* START Records to process *
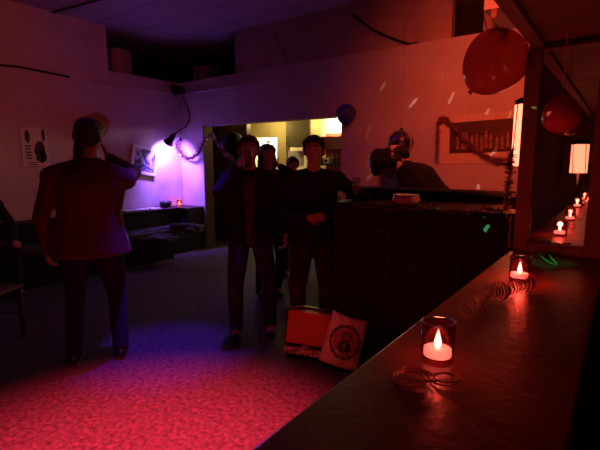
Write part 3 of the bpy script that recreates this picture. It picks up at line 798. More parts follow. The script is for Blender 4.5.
c = onfloor(335, 376) + V((-.01, .05, 0))
t = thing('carrier_bag', 'pale glossy carrier bag with a round dark emblem leaning beside the orange bag', 'bag', (c.x, c.y, 0), R(42))
rt2 = Matrix.Rotation(R(-14), 3, 'X') @ Matrix.Rotation(R(18), 3, 'Y')
off = V((0, 0, .062))
bm = bmesh.new()
n = 12
def bagpt(u, v, side):
    w = .165 * (1 - .05 * v); d = .055 * math.cos((u) * math.pi / 2 * .95) * (1 - .55 * v) + .008
    wr = .006 * math.sin(9 * u + 5 * v) * math.sin(7 * v + side)
    return rt2 @ V((u * w, side * (d + wr), v * .39 + .02 * u * u * v)) + off
F, B = [], []
for i in range(n + 1):
    F.append([bm.verts.new(bagpt(i / n * 2 - 1, j / n, -1)) for j in range(n + 1)]); B.append([bm.verts.new(bagpt(i / n * 2 - 1, j / n, 1)) for j in range(n + 1)])
for i in range(n):
    for j in range(n):
        bm.faces.new((F[i][j], F[i + 1][j], F[i + 1][j + 1], F[i][j + 1])); bm.faces.new((B[i][j], B[i][j + 1], B[i + 1][j + 1], B[i + 1][j]))
    bm.faces.new((F[i][0], B[i][0], B[i + 1][0], F[i + 1][0])); bm.faces.new((F[i][n], F[i + 1][n], B[i + 1][n], B[i][n]))
for j in range(n):
    bm.faces.new((F[0][j], F[0][j + 1], B[0][j + 1], B[0][j])); bm.faces.new((F[n][j], B[n][j], B[n][j + 1], F[n][j + 1]))
link('bag_body', bm, M['bagpale'], t, True)
def onbag(u, v, lift=.004):
    p = bagpt(u, v, -1); nrm = rt2 @ V((0, -1, .1)).normalized(); return p + nrm * lift
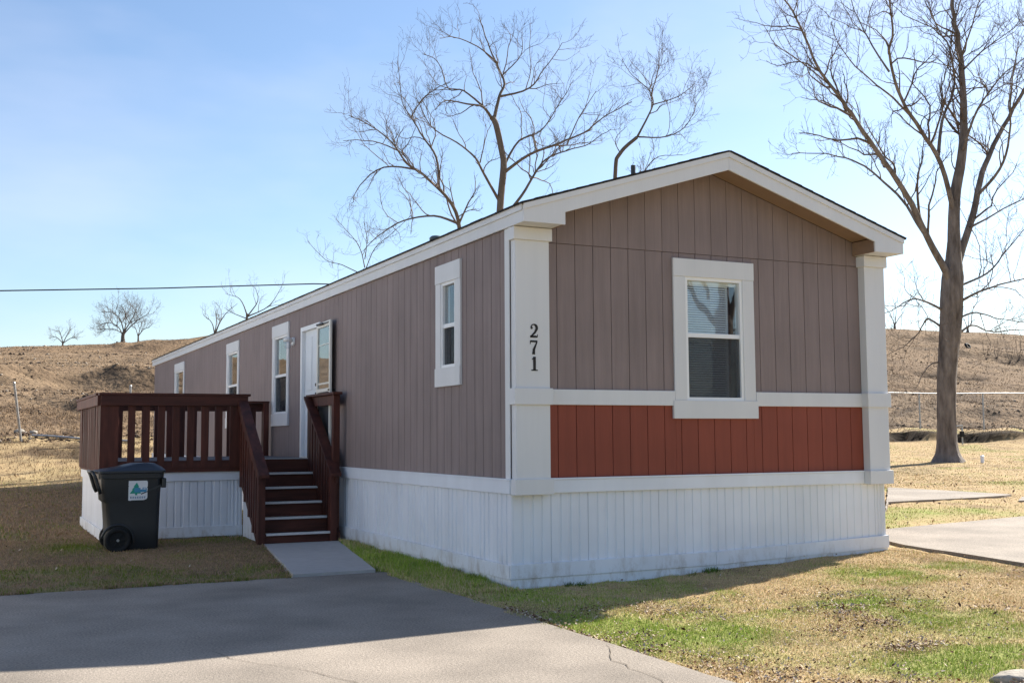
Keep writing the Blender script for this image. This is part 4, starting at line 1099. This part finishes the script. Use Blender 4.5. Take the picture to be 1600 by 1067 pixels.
* END Records to process *
■ **Problem statement**:
Output all of the data exactly as it stands, minus any images.

■ **Result below**:
Write part 3 of the bpy script that recreates this picture. It picks up at line 798. More parts follow. The script is for Blender 4.5.
c = onfloor(335, 376) + V((-.01, .05, 0))
t = thing('carrier_bag', 'pale glossy carrier bag with a round dark emblem leaning beside the orange bag', 'bag', (c.x, c.y, 0), R(42))
rt2 = Matrix.Rotation(R(-14), 3, 'X') @ Matrix.Rotation(R(18), 3, 'Y')
off = V((0, 0, .062))
bm = bmesh.new()
n = 12
def bagpt(u, v, side):
    w = .165 * (1 - .05 * v); d = .055 * math.cos((u) * math.pi / 2 * .95) * (1 - .55 * v) + .008
    wr = .006 * math.sin(9 * u + 5 * v) * math.sin(7 * v + side)
    return rt2 @ V((u * w, side * (d + wr), v * .39 + .02 * u * u * v)) + off
F, B = [], []
for i in range(n + 1):
    F.append([bm.verts.new(bagpt(i / n * 2 - 1, j / n, -1)) for j in range(n + 1)]); B.append([bm.verts.new(bagpt(i / n * 2 - 1, j / n, 1)) for j in range(n + 1)])
for i in range(n):
    for j in range(n):
        bm.faces.new((F[i][j], F[i + 1][j], F[i + 1][j + 1], F[i][j + 1])); bm.faces.new((B[i][j], B[i][j + 1], B[i + 1][j + 1], B[i + 1][j]))
    bm.faces.new((F[i][0], B[i][0], B[i + 1][0], F[i + 1][0])); bm.faces.new((F[i][n], F[i + 1][n], B[i + 1][n], B[i][n]))
for j in range(n):
    bm.faces.new((F[0][j], F[0][j + 1], B[0][j + 1], B[0][j])); bm.faces.new((F[n][j], B[n][j], B[n][j + 1], F[n][j + 1]))
link('bag_body', bm, M['bagpale'], t, True)
def onbag(u, v, lift=.004):
    p = bagpt(u, v, -1); nrm = rt2 @ V((0, -1, .1)).normalized(); return p + nrm * lift
Keep writing the Blender script for this image. This is part 4, starting at line 1099. This part finishes the script. Use Blender 4.5. Take the picture to be 1600 by 1067 pixels.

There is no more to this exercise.